Monday, March 12, 2012

My Political Stance, Illustrated

I didn't go anywhere, they did. I drew this mostly out of frustration, but also to put my feelings into some sort of context.

Saturday, March 3, 2012

February, 2012

I'm putting this up for my own benefit, so feel free to skip reading this unless the minutia of my work is interesting to you. Okay, doing the math at 1:00 AM...

By the end of February I had...

... knocked out 26.5 solid days of work on my novels and 132,404 words of my 1,000,000 word goal.

To give myself some perspective, I did have a lot of stuff going on in my personal life in February. Also, I needed some time to reread my old outlines, notes, and drafts for the first books to give myself fuel and consistency in the story. Fifteen really good work days is a healthy step up from January, but still not where I need to be to reach my goal.

Looking ahead...

March:

I thought my traveling in March would only cost me two days, but it turns out it'll be three. That gives me 19 solid work days which could add 95,000 words to my total word count.
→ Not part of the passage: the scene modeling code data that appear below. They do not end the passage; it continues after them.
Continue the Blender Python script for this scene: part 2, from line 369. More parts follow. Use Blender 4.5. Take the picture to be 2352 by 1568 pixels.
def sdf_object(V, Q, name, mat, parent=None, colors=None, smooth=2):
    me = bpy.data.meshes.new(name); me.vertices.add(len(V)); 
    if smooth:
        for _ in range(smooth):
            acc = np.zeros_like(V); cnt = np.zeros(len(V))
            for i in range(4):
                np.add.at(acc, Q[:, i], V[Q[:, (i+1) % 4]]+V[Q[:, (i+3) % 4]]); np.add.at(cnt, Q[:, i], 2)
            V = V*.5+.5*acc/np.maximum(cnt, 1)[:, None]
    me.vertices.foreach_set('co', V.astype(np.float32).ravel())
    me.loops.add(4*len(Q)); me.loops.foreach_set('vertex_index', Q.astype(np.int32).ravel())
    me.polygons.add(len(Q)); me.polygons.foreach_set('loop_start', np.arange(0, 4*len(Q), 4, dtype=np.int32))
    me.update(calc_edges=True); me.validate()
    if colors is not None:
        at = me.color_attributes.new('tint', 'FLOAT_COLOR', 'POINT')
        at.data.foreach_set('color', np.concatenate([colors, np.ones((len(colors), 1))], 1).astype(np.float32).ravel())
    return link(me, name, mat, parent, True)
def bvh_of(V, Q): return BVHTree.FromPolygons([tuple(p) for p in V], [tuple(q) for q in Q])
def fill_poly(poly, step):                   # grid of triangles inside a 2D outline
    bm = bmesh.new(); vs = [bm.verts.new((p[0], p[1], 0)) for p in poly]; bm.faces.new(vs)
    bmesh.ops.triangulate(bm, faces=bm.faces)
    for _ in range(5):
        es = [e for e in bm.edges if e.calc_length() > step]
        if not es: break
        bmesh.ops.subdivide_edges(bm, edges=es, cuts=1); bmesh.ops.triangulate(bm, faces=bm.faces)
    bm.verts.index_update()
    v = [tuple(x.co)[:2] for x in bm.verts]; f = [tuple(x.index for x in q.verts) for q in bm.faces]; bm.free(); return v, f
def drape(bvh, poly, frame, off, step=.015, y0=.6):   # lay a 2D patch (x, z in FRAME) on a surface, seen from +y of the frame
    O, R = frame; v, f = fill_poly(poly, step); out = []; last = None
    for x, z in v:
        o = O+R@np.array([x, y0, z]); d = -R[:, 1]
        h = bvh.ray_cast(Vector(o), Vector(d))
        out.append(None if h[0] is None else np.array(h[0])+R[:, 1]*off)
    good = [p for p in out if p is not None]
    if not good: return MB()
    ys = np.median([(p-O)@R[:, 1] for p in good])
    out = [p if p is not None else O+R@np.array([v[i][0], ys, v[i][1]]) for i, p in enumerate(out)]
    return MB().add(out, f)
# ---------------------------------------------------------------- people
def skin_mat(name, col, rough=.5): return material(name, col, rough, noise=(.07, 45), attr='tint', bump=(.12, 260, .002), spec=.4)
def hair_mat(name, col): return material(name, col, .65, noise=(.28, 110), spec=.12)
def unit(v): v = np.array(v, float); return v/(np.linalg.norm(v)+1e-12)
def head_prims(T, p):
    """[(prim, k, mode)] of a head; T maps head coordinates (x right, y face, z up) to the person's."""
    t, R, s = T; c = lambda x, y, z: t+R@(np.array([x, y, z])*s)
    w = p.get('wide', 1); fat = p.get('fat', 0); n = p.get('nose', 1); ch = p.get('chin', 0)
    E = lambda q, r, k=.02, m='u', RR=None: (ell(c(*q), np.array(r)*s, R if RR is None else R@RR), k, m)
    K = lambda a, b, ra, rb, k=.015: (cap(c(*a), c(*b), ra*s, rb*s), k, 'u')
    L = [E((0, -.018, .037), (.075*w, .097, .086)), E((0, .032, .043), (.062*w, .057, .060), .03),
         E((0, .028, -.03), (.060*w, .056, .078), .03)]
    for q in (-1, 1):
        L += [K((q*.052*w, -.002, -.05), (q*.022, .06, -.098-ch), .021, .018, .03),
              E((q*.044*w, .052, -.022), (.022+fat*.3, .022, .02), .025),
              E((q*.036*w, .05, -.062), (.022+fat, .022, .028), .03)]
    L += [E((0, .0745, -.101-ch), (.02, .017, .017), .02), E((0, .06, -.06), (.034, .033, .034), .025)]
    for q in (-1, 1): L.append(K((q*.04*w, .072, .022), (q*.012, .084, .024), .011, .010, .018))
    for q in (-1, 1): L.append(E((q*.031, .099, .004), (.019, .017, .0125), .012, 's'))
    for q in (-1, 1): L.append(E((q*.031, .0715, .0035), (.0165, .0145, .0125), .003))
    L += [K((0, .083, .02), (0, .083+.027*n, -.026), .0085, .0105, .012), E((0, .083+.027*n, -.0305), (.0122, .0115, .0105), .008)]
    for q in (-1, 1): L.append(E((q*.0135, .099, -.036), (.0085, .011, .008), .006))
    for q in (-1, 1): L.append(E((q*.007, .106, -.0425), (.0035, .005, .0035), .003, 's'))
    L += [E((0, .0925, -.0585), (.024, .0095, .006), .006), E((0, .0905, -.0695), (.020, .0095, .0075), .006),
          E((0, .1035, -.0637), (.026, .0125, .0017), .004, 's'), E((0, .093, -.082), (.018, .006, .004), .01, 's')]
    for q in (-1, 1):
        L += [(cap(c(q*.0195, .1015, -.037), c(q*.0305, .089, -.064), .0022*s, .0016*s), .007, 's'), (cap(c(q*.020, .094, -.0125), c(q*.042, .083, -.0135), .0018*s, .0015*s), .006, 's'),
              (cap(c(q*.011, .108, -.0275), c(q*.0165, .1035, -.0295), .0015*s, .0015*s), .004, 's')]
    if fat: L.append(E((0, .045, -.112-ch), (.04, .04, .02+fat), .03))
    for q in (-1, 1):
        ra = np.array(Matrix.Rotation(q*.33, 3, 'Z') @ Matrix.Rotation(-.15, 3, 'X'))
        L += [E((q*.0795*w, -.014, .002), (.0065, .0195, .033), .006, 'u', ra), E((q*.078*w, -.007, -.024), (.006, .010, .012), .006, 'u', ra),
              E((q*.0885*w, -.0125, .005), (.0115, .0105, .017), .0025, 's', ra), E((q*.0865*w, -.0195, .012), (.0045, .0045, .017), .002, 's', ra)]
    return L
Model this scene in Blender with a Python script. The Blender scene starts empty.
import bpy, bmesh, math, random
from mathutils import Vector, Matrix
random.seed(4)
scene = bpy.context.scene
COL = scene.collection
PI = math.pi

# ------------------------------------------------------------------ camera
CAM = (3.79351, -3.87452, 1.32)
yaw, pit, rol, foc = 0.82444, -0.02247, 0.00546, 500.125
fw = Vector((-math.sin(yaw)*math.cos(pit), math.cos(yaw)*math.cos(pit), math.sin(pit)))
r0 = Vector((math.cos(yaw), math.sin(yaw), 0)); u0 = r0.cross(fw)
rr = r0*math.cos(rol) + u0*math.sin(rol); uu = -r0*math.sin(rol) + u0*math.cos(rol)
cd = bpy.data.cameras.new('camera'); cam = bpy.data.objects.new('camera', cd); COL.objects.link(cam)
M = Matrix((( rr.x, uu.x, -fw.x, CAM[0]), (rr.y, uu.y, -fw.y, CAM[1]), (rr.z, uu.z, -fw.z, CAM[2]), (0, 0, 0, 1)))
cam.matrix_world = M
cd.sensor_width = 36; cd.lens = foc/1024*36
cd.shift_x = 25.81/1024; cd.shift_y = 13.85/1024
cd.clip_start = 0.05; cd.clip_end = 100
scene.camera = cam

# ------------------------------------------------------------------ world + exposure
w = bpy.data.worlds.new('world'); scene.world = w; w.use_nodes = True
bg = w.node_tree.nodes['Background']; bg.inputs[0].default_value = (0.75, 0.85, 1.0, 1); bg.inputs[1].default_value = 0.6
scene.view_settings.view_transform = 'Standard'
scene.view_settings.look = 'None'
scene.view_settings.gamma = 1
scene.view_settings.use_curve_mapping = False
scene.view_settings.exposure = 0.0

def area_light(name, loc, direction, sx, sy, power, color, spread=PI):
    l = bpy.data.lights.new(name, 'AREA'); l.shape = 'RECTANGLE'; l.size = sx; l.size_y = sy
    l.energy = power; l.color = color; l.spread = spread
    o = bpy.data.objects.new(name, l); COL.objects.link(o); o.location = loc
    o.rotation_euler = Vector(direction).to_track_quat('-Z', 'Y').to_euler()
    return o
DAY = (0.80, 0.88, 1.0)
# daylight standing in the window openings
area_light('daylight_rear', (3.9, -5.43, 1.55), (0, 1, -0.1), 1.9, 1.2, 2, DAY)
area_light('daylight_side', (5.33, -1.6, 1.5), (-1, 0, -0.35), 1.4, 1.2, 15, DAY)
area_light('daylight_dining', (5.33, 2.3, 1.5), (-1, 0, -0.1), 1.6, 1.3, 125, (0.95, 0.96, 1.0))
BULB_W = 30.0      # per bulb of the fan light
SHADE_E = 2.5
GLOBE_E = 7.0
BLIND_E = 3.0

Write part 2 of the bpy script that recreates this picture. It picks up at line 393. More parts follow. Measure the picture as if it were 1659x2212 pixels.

This assumes I rest on weekends and don't push too hard.

This will land me in the 225,000 word range by the end of March, 25,000 words shy of where I need to be, or five days worth of work.

April:

There are 21 perfectly good work days in April. If I continue to increase and maintain my output, I could add 105,000 words to my total. If everything went well in March, and again in April, I could be sitting at 335,000 words, right on schedule.

If I get caught up in April, and I continue to create 100,000+ words a month thereafter, I could reach a million words by mid-November and have the holidays off to edit and prepare for publishing next year. Depending on which books I write first, I could conceivably prep to publish 2-3 books this year.

I'm going to stick to writing whatever I'm inspired to work on to keep output high. If it works out that the right books get written in the right order, so be it. I'm not going to sweat it either way.